At the 2022 ICTEL EXPO held in Lagos, last week, with the theme, “Ensuring Efficient Digital Infrastructure in Nigeria,” the President, LCCI, Dr Michael Olawale-Cole, said the country will reap enormous benefits from developing digital infrastructure. The LCCI president who emphasised the importance of investing in the right digital infrastructure, said, “The 2022 ICTEL EXPO is giving deserved focus to Digital Infrastructure because, over the decades, next to corruption, poor infrastructure is Nigeria’s greatest socio-economic development challenge. The ones commonly focused on are Power, Roads, and Water. We dare say however that, as critical as the listed ones and indeed others not listed are, if Nigeria gets Digital Infrastructure right, the benefits to the nation’s ICT and Telecommunication sectors and on government’s digital economy agenda would be enormous. Indeed, the multiplier effects of an effective and efficient digital infrastructure in our country on national development cannot be overemphasized. This is clearly because virtually everything is now done electronically, thereby making issues like access, internet of things, Right of Way, broadband penetration, policies, regulation, cyber security etc matters of great concern.”
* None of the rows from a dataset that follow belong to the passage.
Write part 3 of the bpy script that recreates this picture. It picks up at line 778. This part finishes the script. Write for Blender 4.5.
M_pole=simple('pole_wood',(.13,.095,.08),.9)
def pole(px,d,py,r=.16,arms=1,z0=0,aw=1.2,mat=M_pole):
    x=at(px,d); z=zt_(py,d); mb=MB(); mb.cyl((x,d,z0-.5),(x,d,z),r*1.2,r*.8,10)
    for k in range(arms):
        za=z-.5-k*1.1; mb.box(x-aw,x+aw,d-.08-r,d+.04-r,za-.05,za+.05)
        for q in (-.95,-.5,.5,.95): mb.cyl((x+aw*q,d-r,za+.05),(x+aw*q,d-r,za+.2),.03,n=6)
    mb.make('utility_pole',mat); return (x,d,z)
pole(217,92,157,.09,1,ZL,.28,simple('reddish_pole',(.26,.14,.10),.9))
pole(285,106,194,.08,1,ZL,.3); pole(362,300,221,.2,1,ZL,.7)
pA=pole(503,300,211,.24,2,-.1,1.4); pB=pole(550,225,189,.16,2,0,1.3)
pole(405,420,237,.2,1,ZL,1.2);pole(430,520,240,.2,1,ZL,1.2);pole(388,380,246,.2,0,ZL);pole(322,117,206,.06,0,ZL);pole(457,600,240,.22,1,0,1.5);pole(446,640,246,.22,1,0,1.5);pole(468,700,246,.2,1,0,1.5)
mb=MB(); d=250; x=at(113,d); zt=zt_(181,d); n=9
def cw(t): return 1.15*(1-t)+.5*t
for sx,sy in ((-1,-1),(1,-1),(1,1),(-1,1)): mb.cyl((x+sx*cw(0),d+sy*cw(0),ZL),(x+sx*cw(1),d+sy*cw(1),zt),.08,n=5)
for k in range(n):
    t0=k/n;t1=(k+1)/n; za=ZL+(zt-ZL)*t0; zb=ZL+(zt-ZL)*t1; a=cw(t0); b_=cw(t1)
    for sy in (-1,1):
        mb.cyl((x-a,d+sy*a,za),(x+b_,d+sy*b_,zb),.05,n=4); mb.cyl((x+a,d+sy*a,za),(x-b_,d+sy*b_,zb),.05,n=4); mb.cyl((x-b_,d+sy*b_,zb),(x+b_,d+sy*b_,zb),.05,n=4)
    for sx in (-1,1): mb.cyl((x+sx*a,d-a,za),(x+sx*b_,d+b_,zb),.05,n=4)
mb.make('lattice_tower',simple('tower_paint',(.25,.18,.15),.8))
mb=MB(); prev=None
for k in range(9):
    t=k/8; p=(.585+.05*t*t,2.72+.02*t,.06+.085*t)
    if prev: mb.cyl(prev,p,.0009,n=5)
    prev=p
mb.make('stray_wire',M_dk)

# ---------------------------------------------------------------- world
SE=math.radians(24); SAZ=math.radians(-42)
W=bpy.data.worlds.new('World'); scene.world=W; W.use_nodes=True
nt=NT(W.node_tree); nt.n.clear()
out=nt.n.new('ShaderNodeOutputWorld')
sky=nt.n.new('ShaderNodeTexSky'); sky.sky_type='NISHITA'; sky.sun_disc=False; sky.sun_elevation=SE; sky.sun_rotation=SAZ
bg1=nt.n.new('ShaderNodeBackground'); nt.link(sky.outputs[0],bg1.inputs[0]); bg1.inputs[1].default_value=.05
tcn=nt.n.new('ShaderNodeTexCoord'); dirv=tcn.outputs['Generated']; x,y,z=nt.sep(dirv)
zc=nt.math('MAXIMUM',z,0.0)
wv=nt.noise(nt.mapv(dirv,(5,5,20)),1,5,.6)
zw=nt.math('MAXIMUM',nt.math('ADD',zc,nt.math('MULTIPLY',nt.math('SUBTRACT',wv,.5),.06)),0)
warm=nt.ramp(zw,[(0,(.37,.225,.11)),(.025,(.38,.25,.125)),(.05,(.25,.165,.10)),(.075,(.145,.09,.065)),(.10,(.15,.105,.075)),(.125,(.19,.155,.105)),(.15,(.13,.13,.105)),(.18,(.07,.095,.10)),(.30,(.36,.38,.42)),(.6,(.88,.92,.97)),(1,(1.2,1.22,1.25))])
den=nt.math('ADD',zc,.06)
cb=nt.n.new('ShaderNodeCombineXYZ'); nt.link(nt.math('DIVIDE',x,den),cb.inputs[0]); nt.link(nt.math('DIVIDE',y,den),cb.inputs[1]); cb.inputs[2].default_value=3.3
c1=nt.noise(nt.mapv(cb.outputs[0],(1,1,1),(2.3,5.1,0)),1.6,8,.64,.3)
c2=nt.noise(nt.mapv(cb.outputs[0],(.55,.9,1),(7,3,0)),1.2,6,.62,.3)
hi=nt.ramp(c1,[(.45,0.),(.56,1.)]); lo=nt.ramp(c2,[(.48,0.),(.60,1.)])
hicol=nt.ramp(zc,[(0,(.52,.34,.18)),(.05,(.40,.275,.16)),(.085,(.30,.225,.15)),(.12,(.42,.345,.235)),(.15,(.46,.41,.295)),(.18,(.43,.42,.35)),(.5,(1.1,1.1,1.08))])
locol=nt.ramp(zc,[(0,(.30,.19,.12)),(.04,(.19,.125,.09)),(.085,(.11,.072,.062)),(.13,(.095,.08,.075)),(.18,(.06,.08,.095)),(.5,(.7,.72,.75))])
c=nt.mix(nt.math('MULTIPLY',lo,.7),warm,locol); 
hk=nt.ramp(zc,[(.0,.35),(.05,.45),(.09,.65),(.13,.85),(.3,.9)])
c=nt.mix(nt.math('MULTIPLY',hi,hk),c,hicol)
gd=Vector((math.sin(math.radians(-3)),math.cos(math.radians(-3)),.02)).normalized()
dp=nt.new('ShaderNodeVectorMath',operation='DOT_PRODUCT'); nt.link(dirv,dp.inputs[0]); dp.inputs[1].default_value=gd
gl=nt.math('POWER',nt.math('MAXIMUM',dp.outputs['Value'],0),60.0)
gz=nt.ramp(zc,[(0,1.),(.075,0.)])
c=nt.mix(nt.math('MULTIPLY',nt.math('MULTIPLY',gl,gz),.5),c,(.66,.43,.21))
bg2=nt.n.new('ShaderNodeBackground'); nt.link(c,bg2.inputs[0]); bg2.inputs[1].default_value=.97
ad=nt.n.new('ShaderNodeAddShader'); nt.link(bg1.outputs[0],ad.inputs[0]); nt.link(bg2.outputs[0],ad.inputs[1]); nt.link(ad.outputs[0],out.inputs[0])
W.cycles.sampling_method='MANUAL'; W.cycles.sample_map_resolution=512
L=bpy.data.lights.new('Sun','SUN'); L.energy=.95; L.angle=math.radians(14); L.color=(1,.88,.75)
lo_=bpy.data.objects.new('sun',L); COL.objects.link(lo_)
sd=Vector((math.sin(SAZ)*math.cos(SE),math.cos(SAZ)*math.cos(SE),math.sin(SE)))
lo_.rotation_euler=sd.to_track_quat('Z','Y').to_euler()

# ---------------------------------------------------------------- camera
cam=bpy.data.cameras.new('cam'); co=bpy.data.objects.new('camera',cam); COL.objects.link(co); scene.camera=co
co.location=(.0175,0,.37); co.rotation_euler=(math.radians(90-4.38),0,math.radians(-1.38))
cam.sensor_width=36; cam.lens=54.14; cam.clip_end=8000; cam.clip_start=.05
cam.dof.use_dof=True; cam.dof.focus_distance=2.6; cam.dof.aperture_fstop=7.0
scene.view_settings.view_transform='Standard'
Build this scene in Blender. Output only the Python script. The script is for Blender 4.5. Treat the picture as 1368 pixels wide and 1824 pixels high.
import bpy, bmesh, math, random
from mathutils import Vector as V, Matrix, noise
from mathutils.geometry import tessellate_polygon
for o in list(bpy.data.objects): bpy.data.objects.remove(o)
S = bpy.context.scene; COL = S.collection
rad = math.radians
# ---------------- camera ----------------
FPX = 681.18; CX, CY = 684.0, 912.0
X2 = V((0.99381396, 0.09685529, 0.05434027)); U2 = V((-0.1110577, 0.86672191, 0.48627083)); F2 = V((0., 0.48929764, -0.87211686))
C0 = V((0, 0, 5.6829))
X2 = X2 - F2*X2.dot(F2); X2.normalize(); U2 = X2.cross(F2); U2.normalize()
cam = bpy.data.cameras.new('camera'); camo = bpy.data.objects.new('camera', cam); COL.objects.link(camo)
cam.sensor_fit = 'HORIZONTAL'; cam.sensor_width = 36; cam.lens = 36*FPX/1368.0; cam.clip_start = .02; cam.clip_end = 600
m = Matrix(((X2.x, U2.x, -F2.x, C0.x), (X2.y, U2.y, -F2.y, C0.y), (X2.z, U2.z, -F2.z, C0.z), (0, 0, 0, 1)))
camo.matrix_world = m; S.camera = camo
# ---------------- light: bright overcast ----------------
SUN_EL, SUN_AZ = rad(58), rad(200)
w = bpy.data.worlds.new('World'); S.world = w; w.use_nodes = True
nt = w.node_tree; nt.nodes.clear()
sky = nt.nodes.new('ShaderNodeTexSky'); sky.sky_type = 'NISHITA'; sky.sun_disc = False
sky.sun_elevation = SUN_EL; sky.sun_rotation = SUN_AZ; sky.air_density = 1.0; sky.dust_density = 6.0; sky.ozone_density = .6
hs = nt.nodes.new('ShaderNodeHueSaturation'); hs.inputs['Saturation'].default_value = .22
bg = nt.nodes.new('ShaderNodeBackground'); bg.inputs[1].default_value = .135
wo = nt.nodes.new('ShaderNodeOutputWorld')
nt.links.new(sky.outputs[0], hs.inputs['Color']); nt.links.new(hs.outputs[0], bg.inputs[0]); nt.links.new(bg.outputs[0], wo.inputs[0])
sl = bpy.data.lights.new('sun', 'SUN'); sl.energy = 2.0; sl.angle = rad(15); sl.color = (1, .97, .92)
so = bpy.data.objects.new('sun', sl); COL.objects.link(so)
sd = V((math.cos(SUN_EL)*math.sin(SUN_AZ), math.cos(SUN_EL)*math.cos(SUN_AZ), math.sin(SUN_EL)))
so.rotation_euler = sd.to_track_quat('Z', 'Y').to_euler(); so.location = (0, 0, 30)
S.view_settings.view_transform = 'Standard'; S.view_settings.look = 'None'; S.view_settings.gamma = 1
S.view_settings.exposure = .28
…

Olawale-Cole emphasised the need to adequately interrogate the present state of Nigeria regarding digital infrastructure, evaluate the challenges and chart the way forward. “The questions then include: Where are we in Digital Infrastructure? What are the challenges and the way forward? And who does what, and when?” he queried.

Such thought-evoking questions are essentially necessary for perusal, particularly at a time the economy is suffering from deep seated deficiencies, demanding pragmatic interventions strong enough to remodel its working patterns. For such to find proper expression, shifting away from the traditional orientation of socio-centric approach to infrastructure investments is pertinent. For digital infrastructure, the need for improvement on the attention turned to these potentials is paramount. While such appreciable investments such as those bordering on laying fibre optics cables for broadbased Fibre Metro Network connection has commenced in Lagos over thousands of kilometres, it is saddening that many states are not positively directed in this orientation. Such infrastructures are sine qua non for a smart city where the developed world are living in. For Nigeria to catch up with their pace of development, a quick embrace of such civilisation in infrastructure investment must be the anchor for a shift from the localised prevailing tradition which has left the Nigerian economy as a shadow of itself with debilitating impacts on the fabrics of the Country.